System Design Thinking

System design interviews evaluate reasoning, not memorization.

What Strong Engineers Do

• Ask clarifying questions
• Estimate scale
• Identify bottlenecks
• Discuss trade-offs
• Consider failure modes
• Design for observability

---

Designing Uber

The challenge is not maps.

The challenge is coordinating millions of moving entities in real time.

Core Components

• Geo-search for nearby drivers
• WebSocket location streams
• Trip state machine
• Surge pricing engine
• Payment idempotency
• Kafka event streams

Important Trade-Off

For driver locations:

Availability > Consistency

Slightly stale location data is acceptable.

Total outage is not.

---

Observability

Production systems fail.

Observability determines how quickly you recover.

The Three Pillars

1. Logs

{
  "level": "error",
  "requestId": "abc123",
  "message": "Payment failed"
}

2. Metrics

• Latency
• Error rate
• CPU
• Memory

3. Tracing

Distributed tracing follows requests across services.

API Gateway
→ Auth Service
→ Payment Service
→ Notification Service

Without tracing, debugging distributed systems becomes nearly impossible.

---

Graceful Shutdown

Containers and orchestration systems terminate processes constantly.

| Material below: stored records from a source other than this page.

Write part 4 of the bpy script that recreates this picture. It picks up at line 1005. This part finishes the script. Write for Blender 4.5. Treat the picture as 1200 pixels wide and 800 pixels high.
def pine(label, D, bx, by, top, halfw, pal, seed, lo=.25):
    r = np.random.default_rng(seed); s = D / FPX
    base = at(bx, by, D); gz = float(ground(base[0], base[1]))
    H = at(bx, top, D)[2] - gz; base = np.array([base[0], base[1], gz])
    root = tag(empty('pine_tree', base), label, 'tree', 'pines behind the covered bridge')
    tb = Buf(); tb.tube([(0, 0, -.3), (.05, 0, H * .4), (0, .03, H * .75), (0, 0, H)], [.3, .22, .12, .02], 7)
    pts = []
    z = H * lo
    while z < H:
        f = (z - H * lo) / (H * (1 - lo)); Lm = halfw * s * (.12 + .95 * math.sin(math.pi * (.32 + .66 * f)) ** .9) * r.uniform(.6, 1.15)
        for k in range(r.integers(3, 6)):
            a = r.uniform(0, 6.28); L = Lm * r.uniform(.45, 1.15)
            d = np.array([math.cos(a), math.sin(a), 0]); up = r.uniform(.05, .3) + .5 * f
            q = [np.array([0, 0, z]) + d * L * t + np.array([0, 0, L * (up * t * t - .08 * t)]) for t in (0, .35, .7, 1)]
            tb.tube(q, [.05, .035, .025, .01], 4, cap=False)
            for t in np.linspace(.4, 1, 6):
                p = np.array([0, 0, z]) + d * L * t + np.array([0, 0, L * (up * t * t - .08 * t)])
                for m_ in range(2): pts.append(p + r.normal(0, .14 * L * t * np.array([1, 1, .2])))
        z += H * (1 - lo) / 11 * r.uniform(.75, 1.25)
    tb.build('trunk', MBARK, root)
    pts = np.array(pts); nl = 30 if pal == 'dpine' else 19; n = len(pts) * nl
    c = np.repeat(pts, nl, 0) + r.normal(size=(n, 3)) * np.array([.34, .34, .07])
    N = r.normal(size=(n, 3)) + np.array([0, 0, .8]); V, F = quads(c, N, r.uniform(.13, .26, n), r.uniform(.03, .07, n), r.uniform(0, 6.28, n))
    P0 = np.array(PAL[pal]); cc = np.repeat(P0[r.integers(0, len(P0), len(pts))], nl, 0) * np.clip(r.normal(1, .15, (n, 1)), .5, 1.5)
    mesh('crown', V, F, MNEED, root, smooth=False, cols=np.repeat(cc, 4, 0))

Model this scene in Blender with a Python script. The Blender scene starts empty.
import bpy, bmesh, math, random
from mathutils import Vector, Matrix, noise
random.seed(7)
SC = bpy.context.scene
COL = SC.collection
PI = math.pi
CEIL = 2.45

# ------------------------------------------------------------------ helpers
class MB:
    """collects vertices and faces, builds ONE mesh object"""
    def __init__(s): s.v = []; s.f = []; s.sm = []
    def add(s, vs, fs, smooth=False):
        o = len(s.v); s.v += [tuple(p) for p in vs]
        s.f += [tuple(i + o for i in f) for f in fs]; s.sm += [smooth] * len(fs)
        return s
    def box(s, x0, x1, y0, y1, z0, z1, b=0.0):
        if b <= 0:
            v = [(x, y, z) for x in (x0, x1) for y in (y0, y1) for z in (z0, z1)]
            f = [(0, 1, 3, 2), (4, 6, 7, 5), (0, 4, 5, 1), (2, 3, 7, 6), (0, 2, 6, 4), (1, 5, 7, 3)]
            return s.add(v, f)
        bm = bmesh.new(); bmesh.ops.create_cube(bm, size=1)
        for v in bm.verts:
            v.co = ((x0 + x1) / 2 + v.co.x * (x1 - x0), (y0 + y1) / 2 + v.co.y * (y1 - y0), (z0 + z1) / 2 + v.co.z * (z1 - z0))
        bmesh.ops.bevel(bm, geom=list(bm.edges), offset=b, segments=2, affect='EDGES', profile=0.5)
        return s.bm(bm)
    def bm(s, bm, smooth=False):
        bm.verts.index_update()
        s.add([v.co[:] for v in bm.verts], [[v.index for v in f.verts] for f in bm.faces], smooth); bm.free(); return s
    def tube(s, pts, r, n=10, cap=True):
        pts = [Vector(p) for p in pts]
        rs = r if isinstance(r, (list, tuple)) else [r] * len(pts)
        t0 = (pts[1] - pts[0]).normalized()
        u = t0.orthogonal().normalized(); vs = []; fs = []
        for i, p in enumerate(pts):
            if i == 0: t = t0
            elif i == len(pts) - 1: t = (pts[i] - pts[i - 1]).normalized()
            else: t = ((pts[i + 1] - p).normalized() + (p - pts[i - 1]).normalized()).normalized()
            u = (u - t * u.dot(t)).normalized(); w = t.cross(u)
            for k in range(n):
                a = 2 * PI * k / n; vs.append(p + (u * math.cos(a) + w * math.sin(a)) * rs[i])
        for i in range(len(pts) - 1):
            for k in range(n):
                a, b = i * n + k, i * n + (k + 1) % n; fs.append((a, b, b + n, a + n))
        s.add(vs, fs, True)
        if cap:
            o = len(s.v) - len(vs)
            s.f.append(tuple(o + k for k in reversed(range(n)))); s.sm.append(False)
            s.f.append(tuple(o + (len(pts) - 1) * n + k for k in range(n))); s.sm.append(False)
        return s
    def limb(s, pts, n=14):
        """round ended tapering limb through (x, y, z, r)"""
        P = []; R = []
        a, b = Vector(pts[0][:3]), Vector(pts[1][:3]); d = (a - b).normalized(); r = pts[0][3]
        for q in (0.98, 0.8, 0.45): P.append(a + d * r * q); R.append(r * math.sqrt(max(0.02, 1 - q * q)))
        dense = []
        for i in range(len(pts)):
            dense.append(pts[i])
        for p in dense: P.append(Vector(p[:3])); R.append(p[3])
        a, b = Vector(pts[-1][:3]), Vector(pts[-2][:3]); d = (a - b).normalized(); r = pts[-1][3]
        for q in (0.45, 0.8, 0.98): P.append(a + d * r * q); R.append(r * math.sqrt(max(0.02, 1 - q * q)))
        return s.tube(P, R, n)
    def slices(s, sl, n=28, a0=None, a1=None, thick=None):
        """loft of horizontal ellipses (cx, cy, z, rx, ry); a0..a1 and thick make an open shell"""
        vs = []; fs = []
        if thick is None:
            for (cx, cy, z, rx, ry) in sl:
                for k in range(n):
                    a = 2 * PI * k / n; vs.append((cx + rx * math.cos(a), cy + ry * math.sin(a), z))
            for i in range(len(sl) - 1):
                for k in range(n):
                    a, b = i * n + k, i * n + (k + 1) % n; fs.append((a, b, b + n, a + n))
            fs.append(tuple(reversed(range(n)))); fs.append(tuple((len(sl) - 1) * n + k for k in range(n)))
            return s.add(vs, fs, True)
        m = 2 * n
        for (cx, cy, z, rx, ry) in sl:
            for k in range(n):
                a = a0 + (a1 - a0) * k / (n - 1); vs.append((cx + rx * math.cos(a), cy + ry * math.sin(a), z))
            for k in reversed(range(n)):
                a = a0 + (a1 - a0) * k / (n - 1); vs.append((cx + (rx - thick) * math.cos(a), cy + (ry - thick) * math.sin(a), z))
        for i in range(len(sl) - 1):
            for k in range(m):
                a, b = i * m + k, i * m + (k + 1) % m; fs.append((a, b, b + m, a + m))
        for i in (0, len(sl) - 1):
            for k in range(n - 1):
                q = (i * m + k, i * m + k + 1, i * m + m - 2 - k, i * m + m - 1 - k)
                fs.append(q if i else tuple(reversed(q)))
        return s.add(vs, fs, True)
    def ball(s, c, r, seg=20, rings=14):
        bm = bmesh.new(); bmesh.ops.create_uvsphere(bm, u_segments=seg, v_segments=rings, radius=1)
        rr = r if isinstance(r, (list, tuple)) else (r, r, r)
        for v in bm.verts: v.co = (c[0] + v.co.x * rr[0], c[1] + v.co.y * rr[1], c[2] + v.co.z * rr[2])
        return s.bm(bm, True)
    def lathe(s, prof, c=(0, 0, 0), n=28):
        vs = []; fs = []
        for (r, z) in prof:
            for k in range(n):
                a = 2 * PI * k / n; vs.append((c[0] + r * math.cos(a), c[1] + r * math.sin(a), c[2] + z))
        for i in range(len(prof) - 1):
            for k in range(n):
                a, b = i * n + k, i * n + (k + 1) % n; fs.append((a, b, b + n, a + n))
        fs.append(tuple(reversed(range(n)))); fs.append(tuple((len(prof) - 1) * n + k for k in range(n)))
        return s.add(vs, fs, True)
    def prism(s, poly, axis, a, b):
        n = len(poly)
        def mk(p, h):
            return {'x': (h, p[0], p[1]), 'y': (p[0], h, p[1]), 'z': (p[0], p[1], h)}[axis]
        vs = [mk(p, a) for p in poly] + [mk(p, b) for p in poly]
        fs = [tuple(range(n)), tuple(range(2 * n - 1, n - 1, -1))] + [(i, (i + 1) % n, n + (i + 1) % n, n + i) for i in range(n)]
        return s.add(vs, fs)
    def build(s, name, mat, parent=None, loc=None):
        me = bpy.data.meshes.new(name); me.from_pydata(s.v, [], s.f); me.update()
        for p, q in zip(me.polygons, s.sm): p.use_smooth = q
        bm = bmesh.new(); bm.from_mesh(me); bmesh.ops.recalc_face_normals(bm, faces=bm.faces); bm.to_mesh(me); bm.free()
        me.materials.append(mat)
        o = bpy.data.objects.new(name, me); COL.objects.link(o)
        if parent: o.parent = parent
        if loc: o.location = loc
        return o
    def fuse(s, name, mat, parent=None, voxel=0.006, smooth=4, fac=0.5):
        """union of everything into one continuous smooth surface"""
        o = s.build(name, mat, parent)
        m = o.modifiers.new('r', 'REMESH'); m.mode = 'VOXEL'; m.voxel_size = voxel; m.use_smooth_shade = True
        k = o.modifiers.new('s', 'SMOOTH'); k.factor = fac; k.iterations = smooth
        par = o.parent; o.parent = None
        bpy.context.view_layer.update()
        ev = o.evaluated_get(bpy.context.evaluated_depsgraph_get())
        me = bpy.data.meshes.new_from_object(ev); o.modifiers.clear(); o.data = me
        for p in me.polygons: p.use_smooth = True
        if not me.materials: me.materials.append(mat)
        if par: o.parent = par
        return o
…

A production backend must shut down safely.

process.on('SIGTERM', async () => {
  await server.stopAcceptingConnections();
  await queue.close();
  await database.close();
  process.exit(0);
});

Without graceful shutdown:

• Requests are dropped
• Jobs are lost
• Data becomes inconsistent

---

Final Thought

Backend engineering is ultimately about building systems that continue working under stress, failure, scale, concurrency, and unpredictable real-world conditions.

Frameworks change.

Languages evolve.

Infrastructure shifts.

But the core engineering principles remain constant:

• Design for failure
• Understand trade-offs
• Measure bottlenecks
• Prefer simplicity
• Build observable systems
• Optimize only after measurement

The best backend engineers are not the ones who memorize technologies. They are the ones who understand the reasoning beneath them.

That is what separates someone who can build APIs from someone who can build systems.